▸ **DATA EXTRACT**
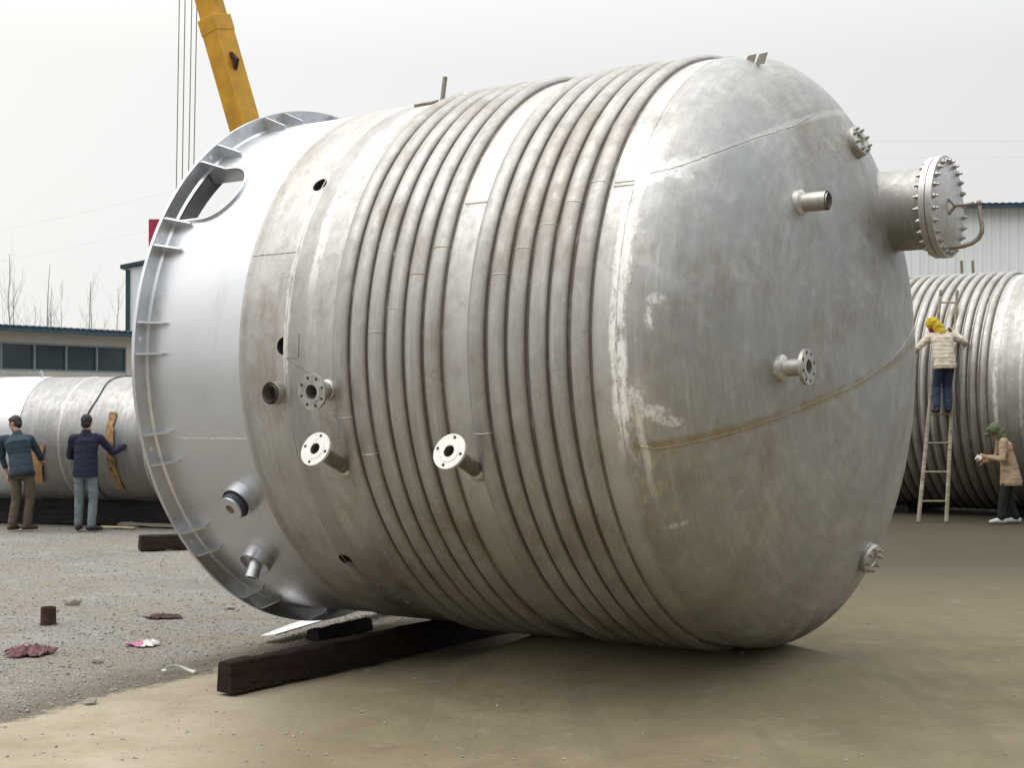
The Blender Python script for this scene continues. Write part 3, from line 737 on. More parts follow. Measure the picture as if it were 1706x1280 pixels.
# ------------------------------------------------------------------ timbers, offcut and yard litter
def wood(name, a, b, bumpy=0.5):
    k = NT(name); c = k.coord(); g = k.noise(k.scale(c, 1.5, 22, 22), 1.0, 5, 0.65); m = k.noise(c, 5, 5, 0.7)
    ck = k.step(k.noise(k.scale(c, 1.1, 14, 14), 1.3, 4, 0.7, 0.4), 0.62, 0.67)
    col = k.mix(k.lin(k.math('ADD', k.math('MULTIPLY', g, 0.6), k.math('MULTIPLY', m, 0.4)), 0.35, 0.65), a, b)
    col = k.mix(k.math('MULTIPLY', ck, 0.75), col, tuple(q*0.25 for q in a))
    dust = k.step(k.noise(c, 3.2, 6, 0.8), 0.60, 0.72); col = k.mix(k.math('MULTIPLY', dust, 0.22), col, (0.16, 0.135, 0.105))
    k.set(col, 0.88); k.b.inputs['Specular IOR Level'].default_value = 0.25
    k.bump(k.math('ADD', k.math('SUBTRACT', g, k.math('MULTIPLY', ck, 0.8)), k.math('MULTIPLY', m, 0.6)), bumpy, 0.02); return k.m
M['timber'] = wood('creosoted_timber', (0.007, 0.006, 0.005), (0.037, 0.020, 0.014))
M['timber_black'] = wood('black_shade_beam', (0.012, 0.012, 0.013), (0.04, 0.035, 0.034))
M['board'] = wood('pale_board', (0.42, 0.34, 0.18), (0.62, 0.52, 0.30))
M['greyboard'] = wood('grey_board', (0.20, 0.18, 0.155), (0.34, 0.31, 0.27))
M['rust'] = simple('rusty_iron', (0.060, 0.026, 0.021), 0.9, 0.1, 0.6, 25, 0.3)
M['redcloth'] = simple('faded_red_cloth', (0.16, 0.075, 0.085), 0.95, 0, 0.6, 22)
M['pinkcloth'] = simple('pink_plastic', (0.55, 0.22, 0.32), 0.6, 0, 0.3, 18)
M['whitecloth'] = simple('white_plastic', (0.72, 0.72, 0.68), 0.6, 0, 0.15, 18)
M['stone'] = simple('pale_stone', (0.30, 0.28, 0.24), 0.9, 0, 0.3, 20, 0.3)
M['card'] = simple('cardboard', (0.46, 0.28, 0.14), 0.9, 0, 0.2, 14)
M['sheet'] = simple('galvanised_sheet', (0.80, 0.81, 0.82), 0.5, 0.3, 0.1, 8)

def beam(name, a, b, w, h, mat, label, cat, seed=0, group=None, z0=0.0):
    a = Vector((a[0], a[1], 0)); b = Vector((b[0], b[1], 0)); t = (b-a); ln = t.length; t.normalize(); n = Vector((-t.y, t.x, 0))
    mb = MB(); N = max(3, int(ln/0.09)); vs = []
    for i in range(N+1):
        for j, (p, q) in enumerate(((-1, 0), (-1, .5), (-1, 1), (0, 1), (1, 1), (1, .5), (1, 0), (0, 0))):
            d = noise.noise(Vector((i*0.35+seed, j*1.7, seed)))*0.015+noise.noise(Vector((i*1.7+seed, j*3.1, seed)))*0.009
            ch = (0.016+0.012*noise.noise(Vector((i*0.9, j, seed+4)))) if (q == 1 and p) else 0
            vs.append(Vector((ln*i/N + (noise.noise(Vector((j*2.1, seed, 1)))*0.012 if i in (0, N) else 0), p*(w/2-ch)+d, q*h-ch+d)))
    fs = [(i*8+j, i*8+(j+1) % 8, (i+1)*8+(j+1) % 8, (i+1)*8+j) for i in range(N) for j in range(8)]
    fs += [tuple(range(7, -1, -1)), tuple(N*8+j for j in range(8))]
    mb.add(vs, fs); o = mb.build(name, mat, None, smooth=40, bevel=0.010)
    o.location = a+Vector((0, 0, z0)); o.rotation_euler = (0, 0, math.atan2(t.y, t.x))
    return tag(o, label, cat, group)
td = Vector((0.563, 0.827, 0))
pa = Vector((-1.885, 9.835, 0)); pb = pa+td*4.6
beam('timber', pa, pb, 0.145, 0.215, M['timber'], 'long dark red timber beam under the big vessel, nearest the camera', 'timber', 1)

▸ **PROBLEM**
Take the listing above and print it exactly, apart from the pictures.

▸ **CORRECT OUTPUT**
The Blender Python script for this scene continues. Write part 3, from line 737 on. More parts follow. Measure the picture as if it were 1706x1280 pixels.
# ------------------------------------------------------------------ timbers, offcut and yard litter
def wood(name, a, b, bumpy=0.5):
    k = NT(name); c = k.coord(); g = k.noise(k.scale(c, 1.5, 22, 22), 1.0, 5, 0.65); m = k.noise(c, 5, 5, 0.7)
    ck = k.step(k.noise(k.scale(c, 1.1, 14, 14), 1.3, 4, 0.7, 0.4), 0.62, 0.67)
    col = k.mix(k.lin(k.math('ADD', k.math('MULTIPLY', g, 0.6), k.math('MULTIPLY', m, 0.4)), 0.35, 0.65), a, b)
    col = k.mix(k.math('MULTIPLY', ck, 0.75), col, tuple(q*0.25 for q in a))
    dust = k.step(k.noise(c, 3.2, 6, 0.8), 0.60, 0.72); col = k.mix(k.math('MULTIPLY', dust, 0.22), col, (0.16, 0.135, 0.105))
    k.set(col, 0.88); k.b.inputs['Specular IOR Level'].default_value = 0.25
    k.bump(k.math('ADD', k.math('SUBTRACT', g, k.math('MULTIPLY', ck, 0.8)), k.math('MULTIPLY', m, 0.6)), bumpy, 0.02); return k.m
M['timber'] = wood('creosoted_timber', (0.007, 0.006, 0.005), (0.037, 0.020, 0.014))
M['timber_black'] = wood('black_shade_beam', (0.012, 0.012, 0.013), (0.04, 0.035, 0.034))
M['board'] = wood('pale_board', (0.42, 0.34, 0.18), (0.62, 0.52, 0.30))
M['greyboard'] = wood('grey_board', (0.20, 0.18, 0.155), (0.34, 0.31, 0.27))
M['rust'] = simple('rusty_iron', (0.060, 0.026, 0.021), 0.9, 0.1, 0.6, 25, 0.3)
M['redcloth'] = simple('faded_red_cloth', (0.16, 0.075, 0.085), 0.95, 0, 0.6, 22)
M['pinkcloth'] = simple('pink_plastic', (0.55, 0.22, 0.32), 0.6, 0, 0.3, 18)
M['whitecloth'] = simple('white_plastic', (0.72, 0.72, 0.68), 0.6, 0, 0.15, 18)
M['stone'] = simple('pale_stone', (0.30, 0.28, 0.24), 0.9, 0, 0.3, 20, 0.3)
M['card'] = simple('cardboard', (0.46, 0.28, 0.14), 0.9, 0, 0.2, 14)
M['sheet'] = simple('galvanised_sheet', (0.80, 0.81, 0.82), 0.5, 0.3, 0.1, 8)

def beam(name, a, b, w, h, mat, label, cat, seed=0, group=None, z0=0.0):
    a = Vector((a[0], a[1], 0)); b = Vector((b[0], b[1], 0)); t = (b-a); ln = t.length; t.normalize(); n = Vector((-t.y, t.x, 0))
    mb = MB(); N = max(3, int(ln/0.09)); vs = []
    for i in range(N+1):
        for j, (p, q) in enumerate(((-1, 0), (-1, .5), (-1, 1), (0, 1), (1, 1), (1, .5), (1, 0), (0, 0))):
            d = noise.noise(Vector((i*0.35+seed, j*1.7, seed)))*0.015+noise.noise(Vector((i*1.7+seed, j*3.1, seed)))*0.009
            ch = (0.016+0.012*noise.noise(Vector((i*0.9, j, seed+4)))) if (q == 1 and p) else 0
            vs.append(Vector((ln*i/N + (noise.noise(Vector((j*2.1, seed, 1)))*0.012 if i in (0, N) else 0), p*(w/2-ch)+d, q*h-ch+d)))
    fs = [(i*8+j, i*8+(j+1) % 8, (i+1)*8+(j+1) % 8, (i+1)*8+j) for i in range(N) for j in range(8)]
    fs += [tuple(range(7, -1, -1)), tuple(N*8+j for j in range(8))]
    mb.add(vs, fs); o = mb.build(name, mat, None, smooth=40, bevel=0.010)
    o.location = a+Vector((0, 0, z0)); o.rotation_euler = (0, 0, math.atan2(t.y, t.x))
    return tag(o, label, cat, group)
td = Vector((0.563, 0.827, 0))
pa = Vector((-1.885, 9.835, 0)); pb = pa+td*4.6
beam('timber', pa, pb, 0.145, 0.215, M['timber'], 'long dark red timber beam under the big vessel, nearest the camera', 'timber', 1)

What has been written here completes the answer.